## Start Data
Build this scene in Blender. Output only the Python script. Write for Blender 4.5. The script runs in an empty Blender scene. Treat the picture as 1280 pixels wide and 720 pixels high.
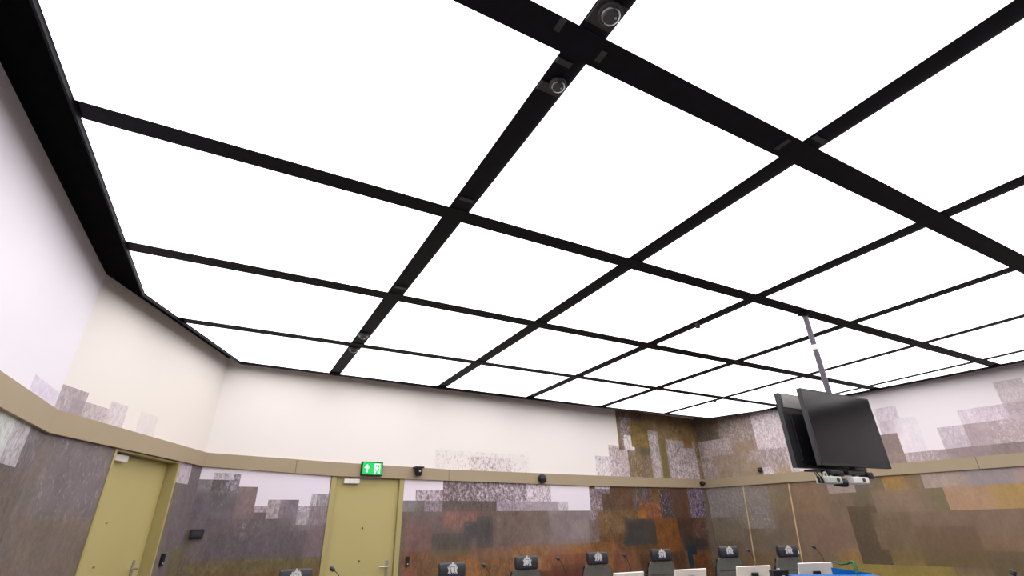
import bpy, bmesh, math, random
from mathutils import Vector, Matrix

random.seed(7)
scene = bpy.context.scene
COL = scene.collection

# ------------------------------------------------------------------ helpers
def lin(h, k=1.0):
    if not isinstance(h, str): h = [c / 255.0 for c in h]
    else:
        h = [int(h[i:i + 2], 16) / 255.0 for i in (0, 2, 4)]
    return [min(1.0, k * (c / 12.92 if c <= 0.04045 else ((c + 0.055) / 1.055) ** 2.4)) for c in h]

def mat(name, color, rough=0.6, metal=0.0, spec=0.4, emit=None, strength=0.0, vary=0.06, scale=12.0, bump=0.0):
    """Principled material whose tone is broken up by a procedural noise."""
    m = bpy.data.materials.new(name); m.use_nodes = True
    nt = m.node_tree; b = nt.nodes['Principled BSDF']
    c = lin(color) if isinstance(color, str) else list(color)
    tc = nt.nodes.new('ShaderNodeTexCoord'); nz = nt.nodes.new('ShaderNodeTexNoise')
    nz.inputs['Scale'].default_value = scale; nz.inputs['Detail'].default_value = 4
    nt.links.new(tc.outputs['Object'], nz.inputs['Vector'])
    rp = nt.nodes.new('ShaderNodeValToRGB')
    rp.color_ramp.elements[0].position = 0.3; rp.color_ramp.elements[1].position = 0.7
    rp.color_ramp.elements[0].color = [x * (1 - vary) for x in c] + [1]
    rp.color_ramp.elements[1].color = [min(1, x * (1 + vary)) for x in c] + [1]
    nt.links.new(nz.outputs['Fac'], rp.inputs['Fac'])
    nt.links.new(rp.outputs['Color'], b.inputs['Base Color'])
    b.inputs['Roughness'].default_value = rough
    b.inputs['Metallic'].default_value = metal
    b.inputs['Specular IOR Level'].default_value = spec
    if emit:
        b.inputs['Emission Color'].default_value = lin(emit) + [1]
        b.inputs['Emission Strength'].default_value = strength
    if bump:
        bn = nt.nodes.new('ShaderNodeBump'); bn.inputs['Strength'].default_value = bump
        bn.inputs['Distance'].default_value = 0.004
        n2 = nt.nodes.new('ShaderNodeTexNoise'); n2.inputs['Scale'].default_value = scale * 20
        nt.links.new(tc.outputs['Object'], n2.inputs['Vector'])
        nt.links.new(n2.outputs['Fac'], bn.inputs['Height']); nt.links.new(bn.outputs['Normal'], b.inputs['Normal'])
    return m

def link(name, bm, m, parent=None, smooth=False):
    me = bpy.data.meshes.new(name)
    bmesh.ops.recalc_face_normals(bm, faces=bm.faces[:]) if not getattr(bm, 'keep', False) else None
    bm.to_mesh(me); bm.free()
    for x in (m if isinstance(m, (list, tuple)) else [m]): me.materials.append(x)
    if smooth:
        for p in me.polygons: p.use_smooth = True
        me.set_sharp_from_angle(angle=math.radians(40)) if hasattr(me, 'set_sharp_from_angle') else None
    o = bpy.data.objects.new(name, me); COL.objects.link(o)
    if parent: o.parent = parent
    return o

def tag(o, label, cat, group=None, kind=None):
    o['label'] = label; o['category'] = cat
    if group: o['group'] = group
    o['kind'] = kind or 'thing'
    return o

def empty(name, loc=(0, 0, 0), rz=0.0, label=None, cat=None, group=None):
    o = bpy.data.objects.new(name, None); COL.objects.link(o)
    o.location = loc; o.rotation_euler = (0, 0, rz); o.empty_display_size = 0.1
    if label: tag(o, label, cat, group)
    return o

def structure(o, label, cat='wall'):
    o['kind'] = 'structure'; o['label'] = label; o['category'] = cat
    return o

def box(bm, x0, x1, y0, y1, z0, z1, M=None, bevel=0.0):
    r = bmesh.ops.create_cube(bm, size=1.0)
    T = Matrix.Translation(((x0 + x1) / 2, (y0 + y1) / 2, (z0 + z1) / 2)) @ Matrix.Diagonal((x1 - x0, y1 - y0, z1 - z0, 1))
    bmesh.ops.transform(bm, matrix=T, verts=r['verts'])
    if bevel:
        es = list({e for v in r['verts'] for e in v.link_edges})
        g = bmesh.ops.bevel(bm, geom=es, offset=bevel, segments=3, affect='EDGES', profile=0.6)
        vs = list({v for f in g['faces'] for v in f.verts} | {v for v in r['verts'] if v.is_valid})
    else: vs = r['verts']
    if M is not None: bmesh.ops.transform(bm, matrix=M, verts=vs)
    return vs

def lathe(bm, prof, n=24, M=None):
    """prof = [(radius, z)...] revolved about z."""
    rings = []
    for r, z in prof:
        if r < 1e-6: rings.append([bm.verts.new((0, 0, z))])
        else: rings.append([bm.verts.new((r * math.cos(2 * math.pi * k / n), r * math.sin(2 * math.pi * k / n), z)) for k in range(n)])
    for a, b in zip(rings, rings[1:]):
        for k in range(n):
            k2 = (k + 1) % n
            if len(a) == 1 and len(b) == 1: continue
            if len(a) == 1: bm.faces.new((a[0], b[k], b[k2]))
            elif len(b) == 1: bm.faces.new((a[k], b[0], a[k2]))
            else: bm.faces.new((a[k], b[k], b[k2], a[k2]))
    vs = [v for r in rings for v in r]
    if M is not None: bmesh.ops.transform(bm, matrix=M, verts=vs)
    return vs

def tube(bm, pts, r, n=10, r_end=None):
    pts = [Vector(p) for p in pts]; rings = []
    up = Vector((0, 0, 1))
    for i, p in enumerate(pts):
        d = (pts[min(i + 1, len(pts) - 1)] - pts[max(i - 1, 0)]).normalized()
        a = d.cross(up if abs(d.z) < 0.95 else Vector((1, 0, 0))).normalized(); b = a.cross(d)
        rr = r if r_end is None else r + (r_end - r) * i / (len(pts) - 1)
        rings.append([bm.verts.new(p + rr * (a * math.cos(2 * math.pi * k / n) + b * math.sin(2 * math.pi * k / n))) for k in range(n)])
    for A, B in zip(rings, rings[1:]):
        for k in range(n): bm.faces.new((A[k], A[(k + 1) % n], B[(k + 1) % n], B[k]))
    bm.faces.new(rings[0][::-1]); bm.faces.new(rings[-1])

def prism(bm, poly, z0, z1, M=None, mi_bottom=0):
    """poly in xy extruded from z0 to z1."""
    lo = [bm.verts.new((x, y, z0)) for x, y in poly]; hi = [bm.verts.new((x, y, z1)) for x, y in poly]
    n = len(poly)
    f = bm.faces.new(lo); bm.faces.new(hi[::-1])
    for k in range(n): bm.faces.new((lo[k], hi[k], hi[(k + 1) % n], lo[(k + 1) % n]))
    if M is not None: bmesh.ops.transform(bm, matrix=M, verts=lo + hi)
    return lo + hi

def bez(p0, p1, p2, n=10):
    p0, p1, p2 = Vector(p0), Vector(p1), Vector(p2)
    return [(1 - t) ** 2 * p0 + 2 * t * (1 - t) * p1 + t * t * p2 for t in [i / n for i in range(n + 1)]]

def copy_tree(o, parent=None):
    c = o.copy(); COL.objects.link(c); c.parent = parent
    for ch in o.children: copy_tree(ch, c)
    return c

# ------------------------------------------------------------------ room plan (metres, camera stands at the origin)
EYE = 1.6; S = 2.2
def P2(p): return Vector((p[0] * S, p[1] * S))
LF = P2((-0.771, -1.85)); C1 = P2((-0.646, 2.523)); C2 = P2((-0.147, 3.62)); C3 = P2((4.56, 3.98)); RF = P2((5.588, -1.85))
CENTRE = Vector((4.0, 3.0))
H_TOP = 4.46; SHADE_LIP = 0.026; H_RAFT = 3.80; H_SOFFIT = 3.888

class Wall:
    def __init__(s, a, b):
        s.a, s.b = a, b; s.L = (b - a).length; s.d = (b - a).normalized()
        n = Vector((-s.d.y, s.d.x)); s.n = n if n.dot(CENTRE - a) > 0 else -n      # n points into the room
    def at(s, u, z, out=0.0):
        p = s.a + s.d * u + s.n * out; return Vector((p.x, p.y, z))
    def frame(s, u, z, out=0.0):
        """x to the right seen from the room, y out of the wall, z up"""
        x = Vector((s.n.y, -s.n.x)) * -1
        m = Matrix(((x.x, s.n.x, 0, 0), (x.y, s.n.y, 0, 0), (0, 0, 1, 0), (0, 0, 0, 1)))
        p = s.at(u, z, out); return Matrix.Translation(p) @ m

WL = Wall(C1, LF); WC = Wall(C1, C2); WB = Wall(C2, C3); WR = Wall(C3, RF); WF = Wall(LF, RF)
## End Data
Given instruction:
Look through the material and say how many lines hold "scene". Give the number only.

Solution below:
3